Pre-foreclosure Sale – You could ask your lender if they would be willing to accept an amount less that the full amount owed on the mortgage. This will allow you to be able to sell the house within 3-5 months. The only drawback on this option is that there may be some IRS liabilities here. If the lender forgives any portion of the mortgage, they might send you a form at the end of the year (with a copy to the IRS) where you have to claim this amount as income for that calendar year. This is a standard practice when debtors forgive debts unless other arrangements or agreements are made.

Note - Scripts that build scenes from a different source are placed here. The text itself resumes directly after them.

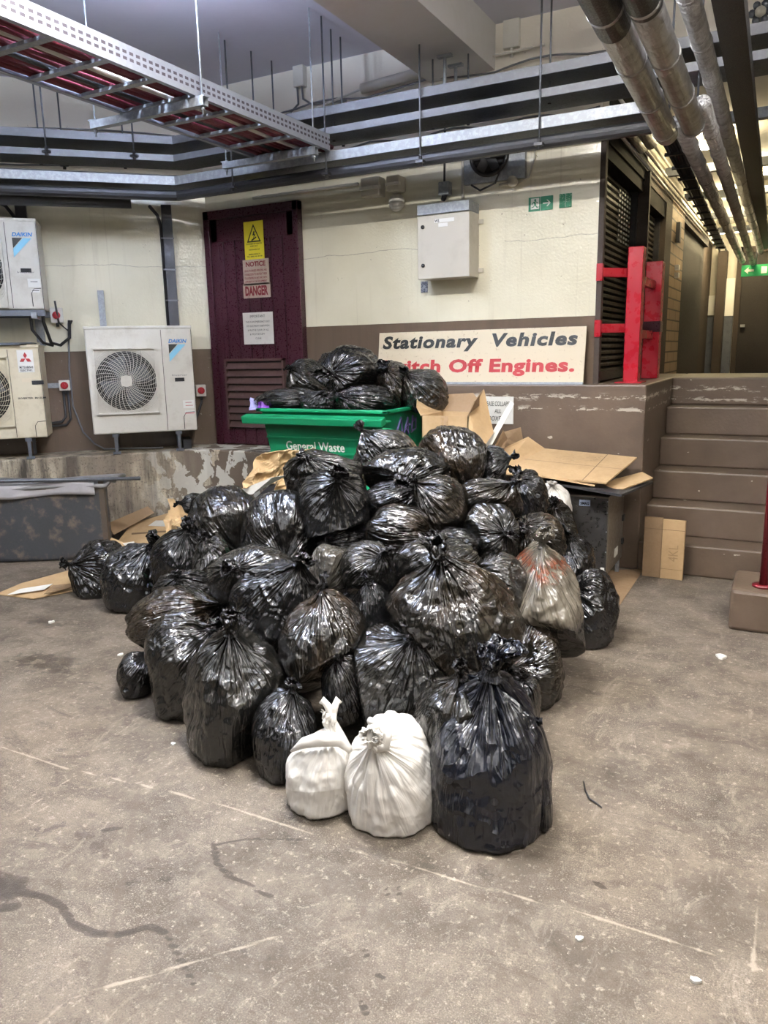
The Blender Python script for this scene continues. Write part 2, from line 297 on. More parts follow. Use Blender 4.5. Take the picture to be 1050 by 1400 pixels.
# ================================================================ THE SETTING
def struct(mb,name,m,parent=None,bevel=0):
    o=mb.build(name,m,parent,bevel)
    if parent is None: o['kind']='structure'
    return o
def seg_d(X,Y,a,b):
    ax,ay=a; bx,by=b; dx,dy=bx-ax,by-ay; t=np.clip(((X-ax)*dx+(Y-ay)*dy)/(dx*dx+dy*dy),0,1); return np.hypot(X-ax-t*dx,Y-ay-t*dy)
def make_floor():
    xs=np.concatenate([[-12,-6],np.arange(-5.2,1.2,.014),[3,6]]); ys=np.concatenate([[-5,-1,.6],np.arange(1.,4.4,.014),np.arange(4.45,5.6,.1),[6.5]])
    X,Y=np.meshgrid(xs,ys); n=len(xs); k=len(ys)
    def P(pts): return [tuple(onz(x,y,0)[:2]) for x,y in pts]
    def line(pts,w):
        q=P(pts); d=np.full(X.shape,9.)
        for a,b in zip(q[:-1],q[1:]): d=np.minimum(d,seg_d(X,Y,a,b))
        return np.clip(1-d/(2*w),0,1)
    wet=np.zeros(X.shape)
    for pts,w in (([(-20,1206),(12,1216)],.045),([(-10,1244),(20,1240)],.016),([(12,1216),(60,1226),(85,1240),(98,1262),(130,1276),(165,1278),(205,1266),(225,1275)],.0105),([(225,1275),(245,1310),(265,1345)],.005),
                  ([(292,1155),(340,1147),(415,1148)],.005),([(292,1152),(296,1180),(315,1198)],.009),([(315,1198),(350,1215),(372,1228)],.006),([(143,1135),(162,1132)],.010),
                  ([(517,1332),(524,1338)],.008),([(500,1300),(502,1308)],.006),([(495,1372),(500,1385)],.008),([(528,1210),(530,1225)],.005),([(544,1212),(547,1226)],.005),([(814,1207),(826,1214)],.009)):
        wet=np.maximum(wet,line(pts,w))
    cen=P([(190,1200)])[0]; wet=np.maximum(wet,np.clip(1-np.hypot((X-cen[0])/.5,(Y-cen[1])/.30),0,1)*.34)
    for c,rx,ry,a in (((250,990),.30,.2,.38),((60,905),.45,.22,.50),((110,1150),.35,.12,.44),((190,1195),.30,.12,.44),((640,1185),.2,.08,.4),((330,1300),.25,.12,.36),((900,1000),.5,.25,.30),((60,850),.4,.15,.46),((60,1050),.3,.1,.36)):
        q=P([c])[0]; wet=np.maximum(wet,np.clip(1.3-np.hypot((X-q[0])/rx,(Y-q[1])/ry),0,1)*a)
    lt=np.zeros(X.shape)
    for pts,w in (([(190,1072),(330,1108),(480,1160),(640,1208),(800,1250),(1045,1325)],.006),([(0,1402),(135,1352),(200,1335),(380,1280)],.006),([(190,1070),(235,1040)],.006),([(0,1020),(90,1050),(190,1072)],.006),([(820,900),(1050,1000)],.004),([(850,880),(1050,965)],.004),([(1040,1210),(1030,1330)],.006),([(30,1110),(110,1055)],.004)):
        lt=np.maximum(lt,line(pts,w))
    dk=line([(190,1072),(180,1130),(150,1290),(135,1355)],.011)
    for pts in ([(505,1270),(545,1240)],[(515,1280),(550,1250)],[(440,1360),(460,1340)],[(560,1380),(590,1350)],[(700,1150),(790,1170)]): dk=np.maximum(dk,line(pts,.006))
    me=bpy.data.meshes.new('floor'); me.vertices.add(n*k); me.vertices.foreach_set('co',np.stack([X,Y,0*X],-1).ravel())
    i=np.arange(n*k).reshape(k,n); q=np.stack([i[:-1,:-1],i[:-1,1:],i[1:,1:],i[1:,:-1]],-1).reshape(-1,4); nf=len(q)
    me.loops.add(nf*4); me.loops.foreach_set('vertex_index',q.ravel().astype(np.int32)); me.polygons.add(nf)
    me.polygons.foreach_set('loop_start',np.arange(0,nf*4,4)); me.update(calc_edges=True)
    at=me.attributes.new('marks','FLOAT_VECTOR','POINT'); at.data.foreach_set('vector',np.stack([wet,lt,dk],-1).astype(np.float32).ravel())
    o=link('floor',me,M['floor']); o['kind']='structure'
make_floor()
struct(MB().box(-12,6,-5,5.6,3.62,3.8),'ceiling',M['ceil'])
struct(MB().box(-1.225,6,5.6,14.2,3.32,3.5),'ceiling',M['beam'])
struct(MB().box(-2.43,-1.95,-5,5.40,3.34,3.62),'ceiling_beam',M['beam'])
struct(MB().box(-4.52,-1.225,5.40,5.60,0,3.62),'wall_back',M['wall'])
struct(MB().box(-1.225,6,5.40,5.60,3.2,3.62),'wall_back_header',M['wall'])
struct(MB().lbox(-7,0.0,-.2,0,0,3.62),'wall_left',M['wall'])
struct(MB().box(3.2,3.4,-5,14.2,0,3.62),'wall_right',M['wall'])
# ledge under the left wall, turning along the door wall
lp=[lw(-7,0,0),lw(-7,.40,0),(-4.52+.414*.40,5.0,0),(-3.62,5.0,0),(-3.62,5.4,0),(-4.52,5.4,0)]
struct(MB().prism([(p[0],p[1]) for p in lp],.72),'ledge',M['conc'],bevel=.012)
struct(MB().prism([(-3.62,5.28),(-.85,5.28),(-.85,7.4),(-1.225,7.4),(-1.225,5.4),(-3.62,5.4)],1.25),'platform',M['brown'],bevel=.01)
st=MB()
for i in range(6): st.box(-.85,3.2,5.26+i*.24,7.4,i*1.25/6,(i+1)*1.25/6)
struct(st,'staircase',M['brown'],bevel=.012)
struct(MB().box(-3,3.2,7.4,14.2,0,1.04),'corridor_floor',M['brown'])
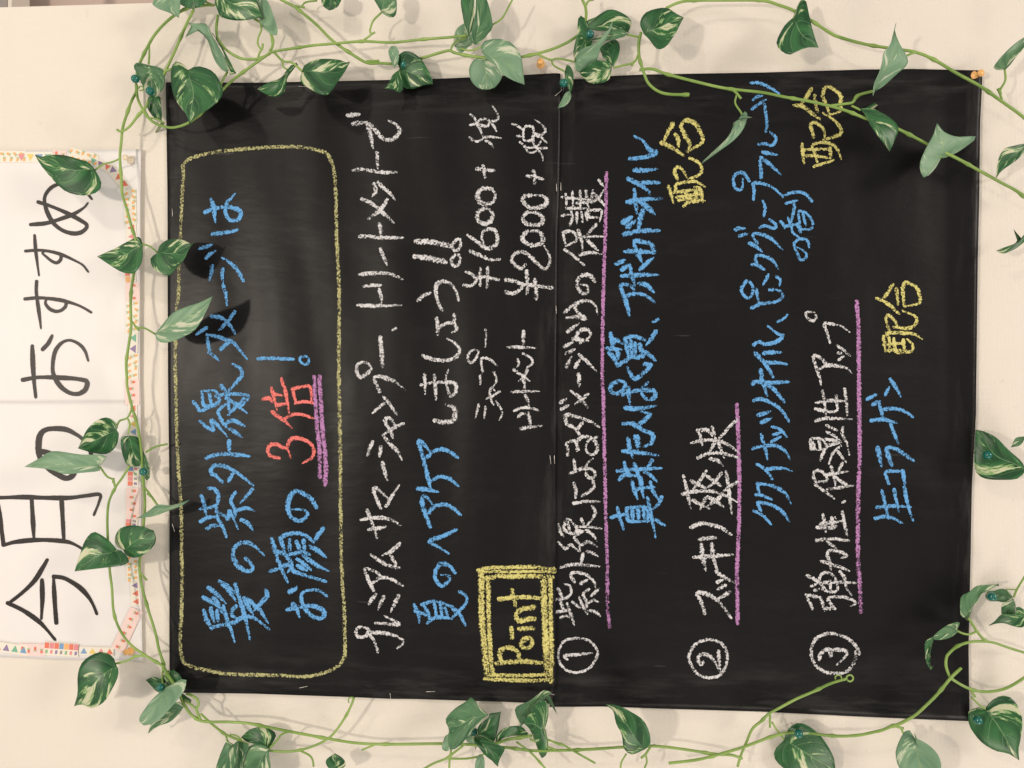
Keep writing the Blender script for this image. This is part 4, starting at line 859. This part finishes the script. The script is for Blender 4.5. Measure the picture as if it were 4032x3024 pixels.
# ---------------------------------------------------------------- the patterned tape round the white sheet
PC = [simple('print_orange', srgb(240, 178, 112)), simple('print_green', srgb(142, 184, 134)), simple('print_red', srgb(228, 122, 98)),
      simple('print_blue', srgb(122, 160, 198)), simple('print_yellow', srgb(232, 204, 110)), simple('print_rose', srgb(226, 142, 146)),
      simple('print_violet', srgb(146, 126, 168)), simple('print_grey', srgb(156, 150, 146)), simple('print_teal', srgb(118, 180, 150))]
M_TC = simple('cream_tape', (.84, .79, .68, 1), .5); M_TP = simple('pink_tape', (.86, .66, .62, 1), .5)
TAPE = [('c', 100, '-60,1365 225,1365', '00'), ('f', 90, '150,1370 460,1370', '00'), ('p', 70, '460,1345 580,1347', '00'), ('c', 110, '600,1335 850,1400', '00'),
 ('f', 75, '780,1390 965,1472', '00'), ('f', 85, '955,1455 1105,1640', '00'), ('c', 110, '1130,-10 1137,290', '01'), ('f', 90, '1140,290 1150,440', '01'),
 ('h', 95, '1130,690 1140,800', '01'), ('p', 122, '1152,800 1156,965', '01'), ('c', 114, '1156,965 1150,1240', '01'), ('f', 80, '1162,1240 1157,1430', '01'),
 ('c', 100, '1160,1420 1152,1645', '01'), ('p', 124, '1150,1640 @02 1150,210', '01'), ('f', 78, '1155,205 1160,480', '02'), ('h', 98, '1160,745 1156,915', '02'),
 ('p', 115, '1156,930 1156,1205', '02'), ('h', 108, '1146,1205 1142,1265', '02'), ('c', 108, '1150,1510 @03 1155,90', '02'), ('f', 78, '1172,90 1186,300', '03'),
 ('p', 115, '1190,330 1020,690', '03'), ('f', 75, '990,700 690,692', '03'), ('h', 115, '682,690 385,670', '03'), ('p', 108, '390,688 165,680', '03'), ('f', 88, '240,690 -60,650', '03')]
for ti, (kd, w, s, code) in enumerate(TAPE):
    a, b = [Vector(p) for p in pts(s, code)]
    w = w / 2.212; L = (b - a).length; d = (b - a) / L; nn = Vector((-d.y, d.x))
    hh = .0004 + ti * .00004
    def H(q, e=0): return at(q.x, q.y, h_white(min(q.x, 555), q.y) + hh + e)
    V, Fc = [], []; m = max(2, int(L / 14)); cu = 6
    for i in range(m + 1):
        for j in range(cu + 1):
            q = a + d * (L * i / m) + nn * (w * (j / cu - .5)) + d * (random.uniform(-1.4, 1.4) if i in (0, m) else 0)
            V.append(H(q))
    for i in range(m):
        for j in range(cu):
            c = i * (cu + 1) + j
            Fc.append((c, c + 1, c + cu + 2, c + cu + 1))
    strip = link('tape_strip', mesh_from(V, Fc), M_TP if kd == 'p' else M_TC, sheet)
    V, Fc, Mi = [], [], []
    def poly(ps, mi):
        b0 = len(V); V.extend(H(q, .00016) for q in ps); Fc.append(tuple(range(b0, b0 + len(ps)))); Mi.append(mi)
    def pine(c, ang, mi, s=1.0):
        e = Vector((math.cos(ang), math.sin(ang))); f = Vector((-e.y, e.x))
        poly([c + e * math.cos(t) * 7.5 * s + f * math.sin(t) * 5.6 * s for t in [k * math.pi / 5 for k in range(10)]], mi)
        for q in (-.7, 0, .7):
            poly([c + e * 6 * s + f * (q * 5 - 2) * s, c + e * 6 * s + f * (q * 5 + 2) * s, c + e * 15 * s + f * q * 9 * s], 1)
    if kd == 'c':
        n = int(L / 26) + 1
        for k in range(n):
            for sgn in (-1, 1):
                c = a + d * (L * (k + .5 + .22 * sgn) / n) + nn * (w * .26 * sgn)
                pine(c, random.choice((0.4, 2.7, -1.2)) + random.uniform(-.4, .4), 0, .92)
    elif kd == 'p':
        n = int(L / 30) + 1
        for k in range(n):
            sg = 1 if k % 2 else -1
            c = a + d * (L * (k + .5) / n)
            pine(c + nn * sg * 6, math.atan2(nn.y, nn.x) + (math.pi if sg > 0 else 0), 2, .95)
    elif kd == 'f':
        n = max(2, int(L / 29))
        for k in range(n):
            p0 = a + d * (L * (k + .08) / n); p1 = a + d * (L * (k + .86) / n)
            off = -nn * (w * .30)
            poly([p0 + off, p1 + off, (p0 + p1) / 2 + nn * w * .36], [2, 5, 4, 3, 8, 6, 2][(k + ti) % 7])
    else:
        n = max(2, int(L / 19))
        for k in range(n):
            p0 = a + d * (L * (k + .06) / n); p1 = a + d * (L * (k + .94) / n)
            mi = [3, 2, 5, 2, 0][(k + ti) % 5]
            poly([p0 + nn * w * .02, p1 + nn * w * .02, p1 + nn * w * .46, p0 + nn * w * .46], mi)
            pm = (p0 + p1) / 2; poly([pm - nn * w * .35 - d * 4, pm - nn * w * .38 + d * 5, pm - nn * w * .10 + d * 4, pm - nn * w * .08 - d * 5], [1, 7, 6, 5][(k + ti) % 4])
    if Fc:
        me = mesh_from(V, Fc)
        o = link('printed_pattern', me, PC, strip)
        for p, mi in zip(me.polygons, Mi): p.material_index = mi

# ---------------------------------------------------------------- the ivy strands
BALLXY = [pts('%g,%g' % (b[1], b[2]), b[0])[0] for b in BALLS]
def hfield(px, py):
    h = .025 + .008 * math.sin(px / 310 + 1.3) * math.cos(py / 270 + .5) + .003 * math.sin(px / 120 - py / 90)
    for bx, by in BALLXY:
        h *= 1 - .55 * math.exp(-((px - bx) ** 2 + (py - by) ** 2) / 95 ** 2)
    return h
VDH = dict(a=0, b=.003, c=-.001, d=.002, e=.003, f=.001, g=.004, h=.0, i=.001, j=.005, k=.003)
vroot = {}
for line in STEMS.strip().splitlines():
    v, code, rest = line.split(' ', 2)
    if v not in vroot:
        p0 = pts(rest.split('|')[1], code)[0]
        vroot[v] = empty('ivy_vine', at(p0[0], p0[1], 0), VINES[v], 'vine', 'artificial ivy strands round the notices')

def tube(P, R, seg=8):
    V, Fc = [], []; n = len(P)
    for i, p in enumerate(P):
        t = (P[min(i + 1, n - 1)] - P[max(i - 1, 0)]).normalized()
        s = t.cross(Vector((0, 1, 0)));
        if s.length < 1e-4: s = Vector((1, 0, 0))
        s.normalize(); q = s.cross(t).normalized()
        for k in range(seg):
            a = 2 * math.pi * k / seg
            V.append(p + (s * math.cos(a) + q * math.sin(a)) * R[i])
    for i in range(n - 1):
        for k in range(seg):
            a = i * seg + k; b = i * seg + (k + 1) % seg
            Fc.append((a, b, b + seg, a + seg))
    Fc.append(tuple(reversed(range(seg)))); Fc.append(tuple(range((n - 1) * seg, n * seg)))
    return V, Fc

for line in STEMS.strip().splitlines():
    head, s = line.split('|'); v, code, w = head.split()
    k = tile(code)[2]; w = float(w) / k
    C = catmull(pts(s, code), 7.0)
    P, R = [], []
    for i, p in enumerate(C):
        P.append(at(p.x, p.y, hfield(p.x, p.y) + VDH[v]))
        r = w / 2 * .000238 * (1 + .08 * noise.noise(Vector((p.x / 30, p.y / 30, 0))))
        if len(C) > 25:
            r *= 1 + .45 * math.exp(-((i % 37) - 18) ** 2 / 3.0)     # leaf nodes
        R.append(r)
    V, Fc = tube(P, R)
    main = w > 9.5
    link('stem' if main else 'leaf_stalk', mesh_from(V, Fc, True), M_STEM, vroot[v])

NTL, NSL = 16, 6
def build_leaf(line, idx):
    head, b, t, A, Bs = line.split('|')
    v, code, tone, dh, lift, fa, fb = head.split()
    dh, lift, fa, fb = float(dh) / 1000, float(lift) / 1000, float(fa), float(fb)
    b = Vector(pts(b, code)[0]); t = Vector(pts(t, code)[0])
    def side(s):
        return resample(catmull([b] + [Vector(p) for p in pts(s, code)] + [t], 4), NTL)
    SA, SB = side(A), side(Bs)
    h0 = hfield(b.x, b.y) + VDH[v] + dh * .5
    h1 = max(.006, hfield(t.x, t.y) * .8 + VDH[v] + dh + lift)
    L = (t - b).length
    rnd = random.Random(idx * 13 + 5)
    arch = rnd.uniform(.06, .16) * L * .00026; ph = rnd.uniform(0, 6.28)
    V, UV, Fc = [], [], []
    for i in range(NTL + 1):
        u = i / NTL
        avg = (SA[i] + SB[i]) / 2
        m = b.lerp(t, u).lerp(avg, .65 * 4 * u * (1 - u) * (u ** .3))
        for j in range(-NSL, NSL + 1):
            s = abs(j) / NSL
            E = SA[i] if j < 0 else SB[i]
            p = m.lerp(E, s)
            f = fa if j < 0 else fb
            wd = (E - m).length * .00026
            h = h0 + (h1 - h0) * u + arch * math.sin(math.pi * u) * (1 + .2 * s) + f * wd * s * (.6 + .4 * s)
            h += .0012 * math.sin(7 * u + ph + 1.5 * s * (1 if j < 0 else -1)) * s
            h = max(h, .0052)
            V.append(at(p.x, p.y, h)); UV.append((u, .5 + .5 * j / NSL))
    row = 2 * NSL + 1
    for i in range(NTL):
        for j in range(row - 1):
            a = i * row + j
            Fc.append((a, a + 1, a + row + 1, a + row))
    me = mesh_from(V, Fc, True)
    bm = bmesh.new(); bm.from_mesh(me)
    uvl = bm.loops.layers.uv.new('UVMap'); bm.verts.ensure_lookup_table()
    for f in bm.faces:
        for l in f.loops: l[uvl].uv = UV[l.vert.index]
    bmesh.ops.remove_doubles(bm, verts=bm.verts, dist=1e-6)
    bm.normal_update()
    if sum(f.normal.y * f.calc_area() for f in bm.faces) > 0: bmesh.ops.reverse_faces(bm, faces=bm.faces)
    bmesh.ops.solidify(bm, geom=list(bm.faces), thickness=.0004)
    bm.to_mesh(me); bm.free()
    for p in me.polygons: p.use_smooth = True
    link('leaf', me, M_LEAF[tone], vroot[v])
for i, line in enumerate(LEAVES.strip().splitlines()): build_leaf(line, i)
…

You can sign the house over to the lender – referred to as a "Deed-in-lieu of foreclosure" or a "voluntary foreclosure". This action may damage your credit rating just the same as the involuntary foreclosure. The only difference is, if the home sells below what is owed on it, you will not be held liable for the difference, like you would in the involuntary foreclosure.


Involuntary Foreclosure – As I discussed at the beginning of this article – this is the action which the lender takes when you have defaulted on paying you loan. Once the lender has started the foreclosure action, there is not much you can do to stop it – so the best thing you can do is to not let it happen at all. In the involuntary foreclosure, your home will be sold to the highest bidder, which may or may not be enough to pay off your existing mortgage. If there is a balance left owing on your existing mortgage, the mortgage company has a legal right to come after you for this balance. Also, this involuntary foreclosure will remain on your credit report for 7 years.

If you are at risk of foreclosure, do something about it now. Don't wait any longer to refinance. Refinancing may be your best option if you just can't get caught up. But, if you wait too long, the refinance option will not be there.